When Gold Lost Its Glitter: The Rise of India’s New Investment Instinct

When Gold Lost Its Glitter: The Rise of India’s New Investment Instinct

In the silent arithmetic of wealth, gold has always spoken loudly in India. It has been more than a metal; a tradition, a totem, and for many, a timeless trust. But in the churn of global stability and market sentiment, even time-tested habits begin to yield. This summer, Indian investors appear to be parting ways, if not permanently, then pointedly, with their old flame.

With a 25 percent rise in gold prices in the first four months of 2025, the metal seemed, at first glance, to be entering another gilded age. But the story has pivoted, and its tone has sobered. In what experts are calling a “measured retreat,” prices have remained volatile in recent weeks. Investors are no longer hoarding; they are watching. And the metal that once comforted them during every fiscal cough is now being exchanged, literally and metaphorically, for equity.

Aporva Sheth, Head of Market Perspectives at Samco Securities, put it candidly: “The geopolitical risk premium in gold is melting. As the trade narrative between the US and China matures, investors are choosing growth over guarantee.”

The implications are not minor. The United States' recent decision to roll back punitive tariffs on Chinese goods, cutting duties from 145 percent to 30 percent for a 90-day window, has introduced a tectonic calm in global trade. That calm, in turn, is thawing the fear that drove gold to cross 3,000 dollars per ounce globally. Indian gold ETFs, which hit a one-year high last month, have flattened out. What seemed like a never-ending ascent now feels like a hilltop pause.

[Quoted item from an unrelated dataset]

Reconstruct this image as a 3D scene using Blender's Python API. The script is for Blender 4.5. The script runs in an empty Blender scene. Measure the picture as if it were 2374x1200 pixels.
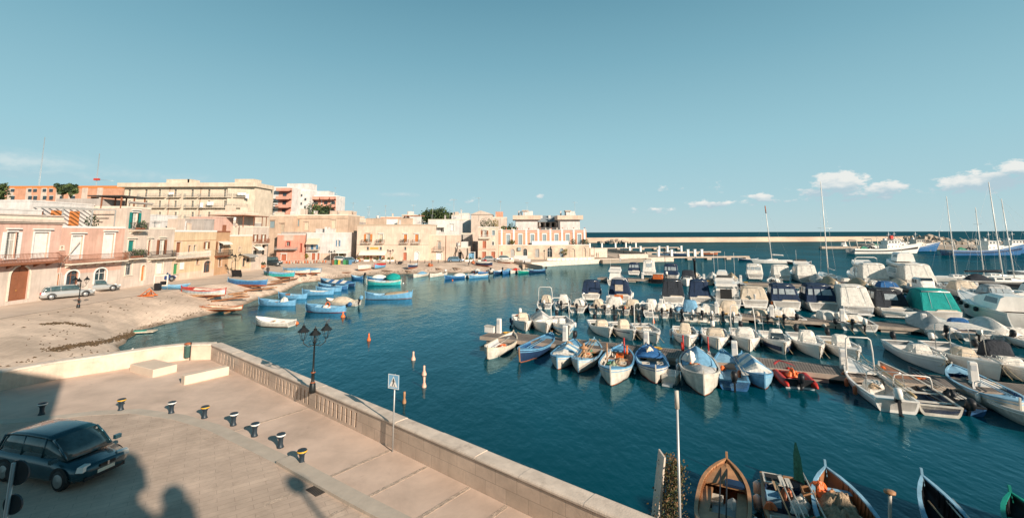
import bpy, math, random
from mathutils import Vector, Matrix
R=math.radians
random.seed(7)
C=bpy.context.scene.collection
# ---------------------------------------------------------------- camera
F=1055.; CZ=9.3; TH=math.atan(130.5/1055.); RO=-0.003
cam=bpy.data.cameras.new('camera'); cam.sensor_fit='HORIZONTAL'; cam.sensor_width=36
cam.lens=F/2374*36; cam.shift_y=-191.5/2374; cam.clip_start=.1; cam.clip_end=90000
camo=bpy.data.objects.new('camera',cam); C.objects.link(camo); camo.location=(0,0,CZ)
camo.rotation_euler=(Matrix.Rotation(math.pi/2+TH,3,'X')@Matrix.Rotation(RO,3,'Z')).to_euler()
bpy.context.scene.camera=camo
def ray(u,v):
    x=(u-1187)/F; y=-(v-408.5)/F
    c,s=math.cos(RO),math.sin(RO); x,y=c*x-s*y,s*x+c*y
    return Vector((x, math.cos(TH)-y*math.sin(TH), math.sin(TH)+y*math.cos(TH)))
def P(u,v,z=0.):
    "world point at height z seen at photo position u,v"
    d=ray(u,v); t=(z-CZ)/d[2]; return Vector((d[0]*t,d[1]*t,z))
def PY(u,v,Y):
    "world point at distance Y"
    d=ray(u,v); t=Y/d[1]; return Vector((d[0]*t,Y,CZ+d[2]*t))
# ---------------------------------------------------------------- sky, sun, exposure
SUN_AZ=R(-41.5)   # direction towards the sun: x=sin, y=cos of the bearing below
SUN_EL=R(23)
sd=Vector((.66*math.cos(SUN_EL),-.75*math.cos(SUN_EL),math.sin(SUN_EL))).normalized()
sl=bpy.data.lights.new('sun','SUN'); sl.energy=5.0; sl.angle=R(.5); sl.color=(1.,.85,.69)
so=bpy.data.objects.new('sun',sl); C.objects.link(so); so.rotation_euler=sd.to_track_quat('Z','Y').to_euler()
so.location=(40,-40,60)
w=bpy.data.worlds.new('World'); bpy.context.scene.world=w; w.use_nodes=True
wt=w.node_tree; wt.nodes.clear()
def wn(t,**k):
    n=wt.nodes.new(t)
    for a,b in k.items(): setattr(n,a,b)
    return n
def wm(op,a,b=None,c=None):
    n=wn('ShaderNodeMath',operation=op)
    for i,x in enumerate((a,b,c)):
        if x is None: continue
        if isinstance(x,(int,float)): n.inputs[i].default_value=x
        else: wt.links.new(x,n.inputs[i])
    return n.outputs[0]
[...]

Raghav Chhaniwala of Kotak Securities forecasts a 7 to 8 percent correction in prices in the short term. He points not only to easing global tensions but to a domestic phenomenon too — a change in investor temperament. “People are hungry for yield. Gold has offered them protection, not participation. And today, they want to participate,” he observes.

This is not just a market trend; it is a psychological inflection. The Indian investor, once ruled by bullion, is beginning to warm up to balance sheets. Equities, with their noise, volatility, and stories of new-age disruption, now offer a seductive promise — not of preservation, but of prosperity.

Jay Kothari of DSP Mutual Fund, in a recent market briefing, noted that the smart way to bet on gold is through equity exposure to gold-related businesses. It is a telling reflection of how even gold’s story is being told in the language of the stock market.

To see gold merely as a commodity is to miss its emotional grammar. It has been the dowry, the safety net, the whispered investment of generations. Its shine is stitched into the culture, not merely portfolios. But markets are cruel historians. They record sentiment but reward sense. And today, that sense is pointing away from vaults and into venture.

India’s equity indices, already buoyant, are becoming the new theatre for investment ambition. Tech, infra, renewable energy — sectors that speak the language of tomorrow — are beginning to outshine the inert metal of yesterday. The pivot, while not dramatic in its drama, is unmistakable in its direction.

Gold has not fallen. It has simply been left behind, momentarily, perhaps cyclically, by a country looking to run, not rest.

And therein lies the real story: not of gold’s decline, but of India’s ascent, from a nation of wealth preservation to one of wealth creation.